GIVEN PROBLEM – Scan the lines below for "from"; report the number of lines that contain it, and only that.
---------- DATASET EXCERPT ----------
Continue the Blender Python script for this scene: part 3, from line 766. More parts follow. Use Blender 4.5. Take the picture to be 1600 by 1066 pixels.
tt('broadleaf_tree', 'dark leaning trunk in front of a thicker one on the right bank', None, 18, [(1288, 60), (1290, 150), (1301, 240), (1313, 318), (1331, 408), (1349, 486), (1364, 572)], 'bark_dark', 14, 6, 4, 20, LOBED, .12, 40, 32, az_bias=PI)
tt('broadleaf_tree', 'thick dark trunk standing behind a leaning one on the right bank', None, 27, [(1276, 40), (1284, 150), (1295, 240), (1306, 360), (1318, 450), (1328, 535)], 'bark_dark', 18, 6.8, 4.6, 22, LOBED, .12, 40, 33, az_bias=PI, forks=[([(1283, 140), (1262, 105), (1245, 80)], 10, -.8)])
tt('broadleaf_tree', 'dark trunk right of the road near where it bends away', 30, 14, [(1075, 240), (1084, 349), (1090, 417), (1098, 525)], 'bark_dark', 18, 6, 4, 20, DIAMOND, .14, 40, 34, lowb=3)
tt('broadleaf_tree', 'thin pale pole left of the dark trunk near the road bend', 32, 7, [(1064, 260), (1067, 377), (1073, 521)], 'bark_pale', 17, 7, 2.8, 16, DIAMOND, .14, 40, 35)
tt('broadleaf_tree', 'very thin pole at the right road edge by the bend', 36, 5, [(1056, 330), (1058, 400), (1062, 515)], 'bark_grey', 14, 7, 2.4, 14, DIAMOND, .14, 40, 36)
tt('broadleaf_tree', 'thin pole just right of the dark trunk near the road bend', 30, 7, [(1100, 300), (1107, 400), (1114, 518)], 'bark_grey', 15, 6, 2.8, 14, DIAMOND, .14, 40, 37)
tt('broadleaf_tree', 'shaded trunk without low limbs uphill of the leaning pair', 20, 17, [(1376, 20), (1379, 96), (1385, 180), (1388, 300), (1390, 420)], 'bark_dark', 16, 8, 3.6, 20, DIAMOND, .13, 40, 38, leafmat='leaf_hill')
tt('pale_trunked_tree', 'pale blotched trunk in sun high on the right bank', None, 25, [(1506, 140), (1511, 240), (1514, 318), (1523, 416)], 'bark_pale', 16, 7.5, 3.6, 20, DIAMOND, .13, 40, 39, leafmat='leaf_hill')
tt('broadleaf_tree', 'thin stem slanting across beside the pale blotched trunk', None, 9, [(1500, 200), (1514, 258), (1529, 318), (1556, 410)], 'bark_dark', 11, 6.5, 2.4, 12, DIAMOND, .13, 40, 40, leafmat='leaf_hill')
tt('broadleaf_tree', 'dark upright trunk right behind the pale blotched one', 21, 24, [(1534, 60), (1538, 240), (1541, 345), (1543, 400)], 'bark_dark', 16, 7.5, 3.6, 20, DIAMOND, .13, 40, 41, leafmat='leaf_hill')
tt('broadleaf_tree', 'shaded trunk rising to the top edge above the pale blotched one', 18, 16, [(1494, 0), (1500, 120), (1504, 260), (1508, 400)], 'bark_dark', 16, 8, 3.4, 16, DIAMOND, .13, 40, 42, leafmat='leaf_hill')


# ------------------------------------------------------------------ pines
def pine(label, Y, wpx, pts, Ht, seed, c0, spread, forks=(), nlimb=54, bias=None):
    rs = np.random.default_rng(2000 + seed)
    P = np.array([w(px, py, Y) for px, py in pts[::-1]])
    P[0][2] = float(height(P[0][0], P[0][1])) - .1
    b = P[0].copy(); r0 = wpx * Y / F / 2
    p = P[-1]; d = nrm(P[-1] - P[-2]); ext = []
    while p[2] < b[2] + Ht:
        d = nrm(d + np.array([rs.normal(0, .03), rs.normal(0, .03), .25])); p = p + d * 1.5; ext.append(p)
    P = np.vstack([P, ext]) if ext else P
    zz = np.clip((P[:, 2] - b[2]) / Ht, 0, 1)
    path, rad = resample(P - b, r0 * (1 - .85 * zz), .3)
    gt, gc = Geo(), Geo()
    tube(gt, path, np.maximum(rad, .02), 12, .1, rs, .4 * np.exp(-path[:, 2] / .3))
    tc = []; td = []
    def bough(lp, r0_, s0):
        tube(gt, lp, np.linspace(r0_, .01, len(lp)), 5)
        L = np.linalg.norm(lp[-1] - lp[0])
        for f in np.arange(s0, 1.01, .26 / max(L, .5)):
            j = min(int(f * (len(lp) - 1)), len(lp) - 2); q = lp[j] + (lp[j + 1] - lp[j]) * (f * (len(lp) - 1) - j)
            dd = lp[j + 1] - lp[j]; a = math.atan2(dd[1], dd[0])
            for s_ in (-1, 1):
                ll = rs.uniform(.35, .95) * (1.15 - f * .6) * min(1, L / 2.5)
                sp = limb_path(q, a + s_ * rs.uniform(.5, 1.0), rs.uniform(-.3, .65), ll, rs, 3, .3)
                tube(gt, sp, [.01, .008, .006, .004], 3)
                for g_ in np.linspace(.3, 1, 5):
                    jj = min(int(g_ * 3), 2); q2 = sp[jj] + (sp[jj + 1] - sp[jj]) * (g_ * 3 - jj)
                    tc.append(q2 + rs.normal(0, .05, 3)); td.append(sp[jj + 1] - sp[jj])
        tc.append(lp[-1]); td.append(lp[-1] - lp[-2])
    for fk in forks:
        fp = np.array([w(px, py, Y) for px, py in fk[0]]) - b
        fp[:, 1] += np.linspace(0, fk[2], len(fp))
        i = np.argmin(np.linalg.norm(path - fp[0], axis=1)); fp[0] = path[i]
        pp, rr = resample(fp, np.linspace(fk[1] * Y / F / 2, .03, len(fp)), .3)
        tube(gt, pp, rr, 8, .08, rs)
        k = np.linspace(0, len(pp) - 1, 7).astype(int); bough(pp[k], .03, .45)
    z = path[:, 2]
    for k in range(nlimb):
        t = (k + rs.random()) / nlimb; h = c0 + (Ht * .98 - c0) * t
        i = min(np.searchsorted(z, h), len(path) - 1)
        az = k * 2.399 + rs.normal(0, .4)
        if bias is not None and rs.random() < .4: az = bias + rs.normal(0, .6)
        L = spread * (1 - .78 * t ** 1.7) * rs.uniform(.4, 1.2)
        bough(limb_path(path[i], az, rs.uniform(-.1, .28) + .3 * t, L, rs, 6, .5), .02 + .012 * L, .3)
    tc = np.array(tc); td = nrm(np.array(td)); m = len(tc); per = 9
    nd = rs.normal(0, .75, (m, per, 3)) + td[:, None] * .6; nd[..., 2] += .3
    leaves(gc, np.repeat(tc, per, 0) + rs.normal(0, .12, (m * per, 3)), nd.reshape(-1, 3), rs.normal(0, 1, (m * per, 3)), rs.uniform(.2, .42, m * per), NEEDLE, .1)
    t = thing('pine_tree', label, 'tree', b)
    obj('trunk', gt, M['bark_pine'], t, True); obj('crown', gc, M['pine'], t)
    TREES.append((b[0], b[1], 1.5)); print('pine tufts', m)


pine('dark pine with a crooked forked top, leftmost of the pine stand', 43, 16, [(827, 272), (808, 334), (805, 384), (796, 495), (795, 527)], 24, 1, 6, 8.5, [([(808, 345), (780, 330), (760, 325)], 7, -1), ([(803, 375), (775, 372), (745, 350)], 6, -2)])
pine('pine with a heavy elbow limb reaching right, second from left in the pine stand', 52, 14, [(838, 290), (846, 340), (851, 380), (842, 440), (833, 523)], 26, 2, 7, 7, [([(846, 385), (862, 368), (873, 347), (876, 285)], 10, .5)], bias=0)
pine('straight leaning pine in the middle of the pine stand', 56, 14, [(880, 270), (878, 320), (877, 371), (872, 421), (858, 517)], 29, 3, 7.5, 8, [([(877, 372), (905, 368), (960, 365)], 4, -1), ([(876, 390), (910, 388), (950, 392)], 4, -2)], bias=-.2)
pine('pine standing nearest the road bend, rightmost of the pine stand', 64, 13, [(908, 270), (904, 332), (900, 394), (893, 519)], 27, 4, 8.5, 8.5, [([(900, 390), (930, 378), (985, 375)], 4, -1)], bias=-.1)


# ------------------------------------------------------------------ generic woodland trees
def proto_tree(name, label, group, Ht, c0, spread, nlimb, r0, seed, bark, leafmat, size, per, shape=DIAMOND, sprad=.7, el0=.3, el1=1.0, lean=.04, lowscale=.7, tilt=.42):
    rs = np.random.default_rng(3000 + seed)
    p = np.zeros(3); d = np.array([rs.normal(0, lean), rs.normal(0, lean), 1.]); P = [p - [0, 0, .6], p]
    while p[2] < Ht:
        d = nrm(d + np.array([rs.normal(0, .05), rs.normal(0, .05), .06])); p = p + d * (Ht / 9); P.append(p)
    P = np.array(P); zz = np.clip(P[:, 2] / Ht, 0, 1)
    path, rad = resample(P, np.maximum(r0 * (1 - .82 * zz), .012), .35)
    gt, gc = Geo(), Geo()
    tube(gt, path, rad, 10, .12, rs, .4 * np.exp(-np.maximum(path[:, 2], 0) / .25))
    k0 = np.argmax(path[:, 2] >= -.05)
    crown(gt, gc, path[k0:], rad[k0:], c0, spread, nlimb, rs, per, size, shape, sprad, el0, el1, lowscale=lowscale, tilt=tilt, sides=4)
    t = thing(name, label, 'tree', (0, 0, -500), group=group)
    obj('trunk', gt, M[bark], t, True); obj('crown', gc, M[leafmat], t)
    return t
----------
RESULT – 2